■ Exercise task
Reproduce every record below exactly as it appears.

==== Data for this exercise ====

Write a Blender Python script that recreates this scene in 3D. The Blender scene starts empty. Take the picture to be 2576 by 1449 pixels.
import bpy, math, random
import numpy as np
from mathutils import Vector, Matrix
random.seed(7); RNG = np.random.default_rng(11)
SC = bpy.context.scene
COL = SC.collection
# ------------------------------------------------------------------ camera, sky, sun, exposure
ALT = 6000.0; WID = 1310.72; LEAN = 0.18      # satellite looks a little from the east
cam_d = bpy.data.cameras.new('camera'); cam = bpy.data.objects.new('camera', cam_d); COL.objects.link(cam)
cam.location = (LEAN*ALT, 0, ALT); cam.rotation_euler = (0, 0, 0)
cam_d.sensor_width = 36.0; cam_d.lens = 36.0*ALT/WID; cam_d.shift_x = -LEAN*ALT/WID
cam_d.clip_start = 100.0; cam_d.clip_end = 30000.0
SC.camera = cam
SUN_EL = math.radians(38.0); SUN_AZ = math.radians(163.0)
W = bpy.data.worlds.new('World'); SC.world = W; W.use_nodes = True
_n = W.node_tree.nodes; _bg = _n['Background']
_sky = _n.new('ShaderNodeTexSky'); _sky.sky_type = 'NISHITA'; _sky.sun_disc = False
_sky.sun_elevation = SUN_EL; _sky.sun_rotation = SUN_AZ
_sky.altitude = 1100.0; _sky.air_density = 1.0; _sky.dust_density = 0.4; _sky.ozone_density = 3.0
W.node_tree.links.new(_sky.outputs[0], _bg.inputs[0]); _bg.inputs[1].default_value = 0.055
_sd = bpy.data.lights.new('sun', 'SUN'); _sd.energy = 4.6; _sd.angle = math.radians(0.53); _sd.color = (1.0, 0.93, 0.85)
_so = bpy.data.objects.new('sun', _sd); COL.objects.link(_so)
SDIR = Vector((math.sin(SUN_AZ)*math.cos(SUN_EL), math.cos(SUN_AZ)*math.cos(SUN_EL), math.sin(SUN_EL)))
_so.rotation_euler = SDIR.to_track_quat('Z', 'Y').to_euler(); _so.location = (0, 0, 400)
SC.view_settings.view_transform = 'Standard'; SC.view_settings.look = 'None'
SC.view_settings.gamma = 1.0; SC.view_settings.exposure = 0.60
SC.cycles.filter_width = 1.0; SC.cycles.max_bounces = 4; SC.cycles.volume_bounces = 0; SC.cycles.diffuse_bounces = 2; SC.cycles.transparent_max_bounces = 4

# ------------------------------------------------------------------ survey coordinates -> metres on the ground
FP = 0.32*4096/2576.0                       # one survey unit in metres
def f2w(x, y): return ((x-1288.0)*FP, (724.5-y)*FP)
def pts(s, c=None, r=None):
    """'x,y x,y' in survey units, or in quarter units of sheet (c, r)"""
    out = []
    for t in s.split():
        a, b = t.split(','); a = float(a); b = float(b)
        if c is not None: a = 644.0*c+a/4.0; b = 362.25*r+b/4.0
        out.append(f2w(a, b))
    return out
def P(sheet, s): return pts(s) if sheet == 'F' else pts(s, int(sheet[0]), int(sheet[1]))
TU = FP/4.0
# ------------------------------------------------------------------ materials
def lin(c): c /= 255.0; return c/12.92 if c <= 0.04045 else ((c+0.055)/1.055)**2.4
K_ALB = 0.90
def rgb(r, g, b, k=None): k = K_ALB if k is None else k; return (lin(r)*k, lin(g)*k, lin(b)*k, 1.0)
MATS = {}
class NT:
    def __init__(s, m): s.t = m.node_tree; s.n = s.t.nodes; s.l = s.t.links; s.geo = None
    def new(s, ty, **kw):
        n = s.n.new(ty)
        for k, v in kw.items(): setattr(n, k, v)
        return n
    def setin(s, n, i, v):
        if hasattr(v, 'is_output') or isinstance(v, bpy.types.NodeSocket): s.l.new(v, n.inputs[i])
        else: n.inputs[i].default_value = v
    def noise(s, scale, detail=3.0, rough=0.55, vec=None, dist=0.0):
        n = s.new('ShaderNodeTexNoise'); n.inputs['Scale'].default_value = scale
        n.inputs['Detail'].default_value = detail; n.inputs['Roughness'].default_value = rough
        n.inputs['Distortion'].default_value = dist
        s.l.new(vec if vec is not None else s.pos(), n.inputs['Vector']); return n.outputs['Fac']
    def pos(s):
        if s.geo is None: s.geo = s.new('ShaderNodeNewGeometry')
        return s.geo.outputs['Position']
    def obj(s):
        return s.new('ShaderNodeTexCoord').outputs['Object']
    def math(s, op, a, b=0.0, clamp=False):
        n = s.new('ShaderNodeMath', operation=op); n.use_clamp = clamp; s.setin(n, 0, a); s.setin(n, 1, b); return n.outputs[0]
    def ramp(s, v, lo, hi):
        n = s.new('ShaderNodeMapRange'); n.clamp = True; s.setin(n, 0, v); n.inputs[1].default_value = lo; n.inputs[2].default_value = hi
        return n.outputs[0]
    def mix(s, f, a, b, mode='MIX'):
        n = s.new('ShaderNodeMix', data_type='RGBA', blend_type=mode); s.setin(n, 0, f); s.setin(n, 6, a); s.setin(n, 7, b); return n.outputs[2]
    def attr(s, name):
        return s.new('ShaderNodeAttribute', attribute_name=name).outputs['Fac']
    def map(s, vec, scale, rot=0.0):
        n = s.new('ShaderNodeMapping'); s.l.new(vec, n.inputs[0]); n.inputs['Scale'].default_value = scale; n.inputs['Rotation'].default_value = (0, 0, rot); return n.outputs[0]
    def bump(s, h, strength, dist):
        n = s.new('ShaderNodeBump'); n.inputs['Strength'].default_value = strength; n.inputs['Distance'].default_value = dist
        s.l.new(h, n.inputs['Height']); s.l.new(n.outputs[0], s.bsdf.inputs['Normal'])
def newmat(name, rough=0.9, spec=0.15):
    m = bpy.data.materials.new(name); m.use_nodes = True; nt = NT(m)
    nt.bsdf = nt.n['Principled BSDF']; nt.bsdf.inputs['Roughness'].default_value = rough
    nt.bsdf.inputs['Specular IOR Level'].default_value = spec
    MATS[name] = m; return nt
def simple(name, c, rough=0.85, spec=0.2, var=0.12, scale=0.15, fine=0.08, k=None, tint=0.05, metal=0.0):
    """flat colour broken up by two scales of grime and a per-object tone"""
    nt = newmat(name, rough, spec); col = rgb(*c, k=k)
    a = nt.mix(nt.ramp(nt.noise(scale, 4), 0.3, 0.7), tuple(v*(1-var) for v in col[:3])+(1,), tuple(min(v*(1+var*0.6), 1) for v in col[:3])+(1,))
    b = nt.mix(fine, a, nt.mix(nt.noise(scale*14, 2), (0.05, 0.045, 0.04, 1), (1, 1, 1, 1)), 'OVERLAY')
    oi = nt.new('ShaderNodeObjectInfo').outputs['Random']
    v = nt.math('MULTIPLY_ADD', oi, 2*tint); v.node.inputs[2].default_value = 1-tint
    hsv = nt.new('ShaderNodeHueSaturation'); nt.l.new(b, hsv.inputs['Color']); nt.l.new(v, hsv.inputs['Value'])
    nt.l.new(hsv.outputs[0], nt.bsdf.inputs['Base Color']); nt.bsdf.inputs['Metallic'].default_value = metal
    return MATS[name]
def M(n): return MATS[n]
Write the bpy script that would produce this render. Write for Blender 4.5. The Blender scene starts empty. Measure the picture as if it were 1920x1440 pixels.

====

■ Exercise solution
Write a Blender Python script that recreates this scene in 3D. The Blender scene starts empty. Take the picture to be 2576 by 1449 pixels.
import bpy, math, random
import numpy as np
from mathutils import Vector, Matrix
random.seed(7); RNG = np.random.default_rng(11)
SC = bpy.context.scene
COL = SC.collection
# ------------------------------------------------------------------ camera, sky, sun, exposure
ALT = 6000.0; WID = 1310.72; LEAN = 0.18      # satellite looks a little from the east
cam_d = bpy.data.cameras.new('camera'); cam = bpy.data.objects.new('camera', cam_d); COL.objects.link(cam)
cam.location = (LEAN*ALT, 0, ALT); cam.rotation_euler = (0, 0, 0)
cam_d.sensor_width = 36.0; cam_d.lens = 36.0*ALT/WID; cam_d.shift_x = -LEAN*ALT/WID
cam_d.clip_start = 100.0; cam_d.clip_end = 30000.0
SC.camera = cam
SUN_EL = math.radians(38.0); SUN_AZ = math.radians(163.0)
W = bpy.data.worlds.new('World'); SC.world = W; W.use_nodes = True
_n = W.node_tree.nodes; _bg = _n['Background']
_sky = _n.new('ShaderNodeTexSky'); _sky.sky_type = 'NISHITA'; _sky.sun_disc = False
_sky.sun_elevation = SUN_EL; _sky.sun_rotation = SUN_AZ
_sky.altitude = 1100.0; _sky.air_density = 1.0; _sky.dust_density = 0.4; _sky.ozone_density = 3.0
W.node_tree.links.new(_sky.outputs[0], _bg.inputs[0]); _bg.inputs[1].default_value = 0.055
_sd = bpy.data.lights.new('sun', 'SUN'); _sd.energy = 4.6; _sd.angle = math.radians(0.53); _sd.color = (1.0, 0.93, 0.85)
_so = bpy.data.objects.new('sun', _sd); COL.objects.link(_so)
SDIR = Vector((math.sin(SUN_AZ)*math.cos(SUN_EL), math.cos(SUN_AZ)*math.cos(SUN_EL), math.sin(SUN_EL)))
_so.rotation_euler = SDIR.to_track_quat('Z', 'Y').to_euler(); _so.location = (0, 0, 400)
SC.view_settings.view_transform = 'Standard'; SC.view_settings.look = 'None'
SC.view_settings.gamma = 1.0; SC.view_settings.exposure = 0.60
SC.cycles.filter_width = 1.0; SC.cycles.max_bounces = 4; SC.cycles.volume_bounces = 0; SC.cycles.diffuse_bounces = 2; SC.cycles.transparent_max_bounces = 4

# ------------------------------------------------------------------ survey coordinates -> metres on the ground
FP = 0.32*4096/2576.0                       # one survey unit in metres
def f2w(x, y): return ((x-1288.0)*FP, (724.5-y)*FP)
def pts(s, c=None, r=None):
    """'x,y x,y' in survey units, or in quarter units of sheet (c, r)"""
    out = []
    for t in s.split():
        a, b = t.split(','); a = float(a); b = float(b)
        if c is not None: a = 644.0*c+a/4.0; b = 362.25*r+b/4.0
        out.append(f2w(a, b))
    return out
def P(sheet, s): return pts(s) if sheet == 'F' else pts(s, int(sheet[0]), int(sheet[1]))
TU = FP/4.0
# ------------------------------------------------------------------ materials
def lin(c): c /= 255.0; return c/12.92 if c <= 0.04045 else ((c+0.055)/1.055)**2.4
K_ALB = 0.90
def rgb(r, g, b, k=None): k = K_ALB if k is None else k; return (lin(r)*k, lin(g)*k, lin(b)*k, 1.0)
MATS = {}
class NT:
    def __init__(s, m): s.t = m.node_tree; s.n = s.t.nodes; s.l = s.t.links; s.geo = None
    def new(s, ty, **kw):
        n = s.n.new(ty)
        for k, v in kw.items(): setattr(n, k, v)
        return n
    def setin(s, n, i, v):
        if hasattr(v, 'is_output') or isinstance(v, bpy.types.NodeSocket): s.l.new(v, n.inputs[i])
        else: n.inputs[i].default_value = v
    def noise(s, scale, detail=3.0, rough=0.55, vec=None, dist=0.0):
        n = s.new('ShaderNodeTexNoise'); n.inputs['Scale'].default_value = scale
        n.inputs['Detail'].default_value = detail; n.inputs['Roughness'].default_value = rough
        n.inputs['Distortion'].default_value = dist
        s.l.new(vec if vec is not None else s.pos(), n.inputs['Vector']); return n.outputs['Fac']
    def pos(s):
        if s.geo is None: s.geo = s.new('ShaderNodeNewGeometry')
        return s.geo.outputs['Position']
    def obj(s):
        return s.new('ShaderNodeTexCoord').outputs['Object']
    def math(s, op, a, b=0.0, clamp=False):
        n = s.new('ShaderNodeMath', operation=op); n.use_clamp = clamp; s.setin(n, 0, a); s.setin(n, 1, b); return n.outputs[0]
    def ramp(s, v, lo, hi):
        n = s.new('ShaderNodeMapRange'); n.clamp = True; s.setin(n, 0, v); n.inputs[1].default_value = lo; n.inputs[2].default_value = hi
        return n.outputs[0]
    def mix(s, f, a, b, mode='MIX'):
        n = s.new('ShaderNodeMix', data_type='RGBA', blend_type=mode); s.setin(n, 0, f); s.setin(n, 6, a); s.setin(n, 7, b); return n.outputs[2]
    def attr(s, name):
        return s.new('ShaderNodeAttribute', attribute_name=name).outputs['Fac']
    def map(s, vec, scale, rot=0.0):
        n = s.new('ShaderNodeMapping'); s.l.new(vec, n.inputs[0]); n.inputs['Scale'].default_value = scale; n.inputs['Rotation'].default_value = (0, 0, rot); return n.outputs[0]
    def bump(s, h, strength, dist):
        n = s.new('ShaderNodeBump'); n.inputs['Strength'].default_value = strength; n.inputs['Distance'].default_value = dist
        s.l.new(h, n.inputs['Height']); s.l.new(n.outputs[0], s.bsdf.inputs['Normal'])
def newmat(name, rough=0.9, spec=0.15):
    m = bpy.data.materials.new(name); m.use_nodes = True; nt = NT(m)
    nt.bsdf = nt.n['Principled BSDF']; nt.bsdf.inputs['Roughness'].default_value = rough
    nt.bsdf.inputs['Specular IOR Level'].default_value = spec
    MATS[name] = m; return nt
def simple(name, c, rough=0.85, spec=0.2, var=0.12, scale=0.15, fine=0.08, k=None, tint=0.05, metal=0.0):
    """flat colour broken up by two scales of grime and a per-object tone"""
    nt = newmat(name, rough, spec); col = rgb(*c, k=k)
    a = nt.mix(nt.ramp(nt.noise(scale, 4), 0.3, 0.7), tuple(v*(1-var) for v in col[:3])+(1,), tuple(min(v*(1+var*0.6), 1) for v in col[:3])+(1,))
    b = nt.mix(fine, a, nt.mix(nt.noise(scale*14, 2), (0.05, 0.045, 0.04, 1), (1, 1, 1, 1)), 'OVERLAY')
    oi = nt.new('ShaderNodeObjectInfo').outputs['Random']
    v = nt.math('MULTIPLY_ADD', oi, 2*tint); v.node.inputs[2].default_value = 1-tint
    hsv = nt.new('ShaderNodeHueSaturation'); nt.l.new(b, hsv.inputs['Color']); nt.l.new(v, hsv.inputs['Value'])
    nt.l.new(hsv.outputs[0], nt.bsdf.inputs['Base Color']); nt.bsdf.inputs['Metallic'].default_value = metal
    return MATS[name]
def M(n): return MATS[n]
Write the bpy script that would produce this render. Write for Blender 4.5. The Blender scene starts empty. Measure the picture as if it were 1920x1440 pixels.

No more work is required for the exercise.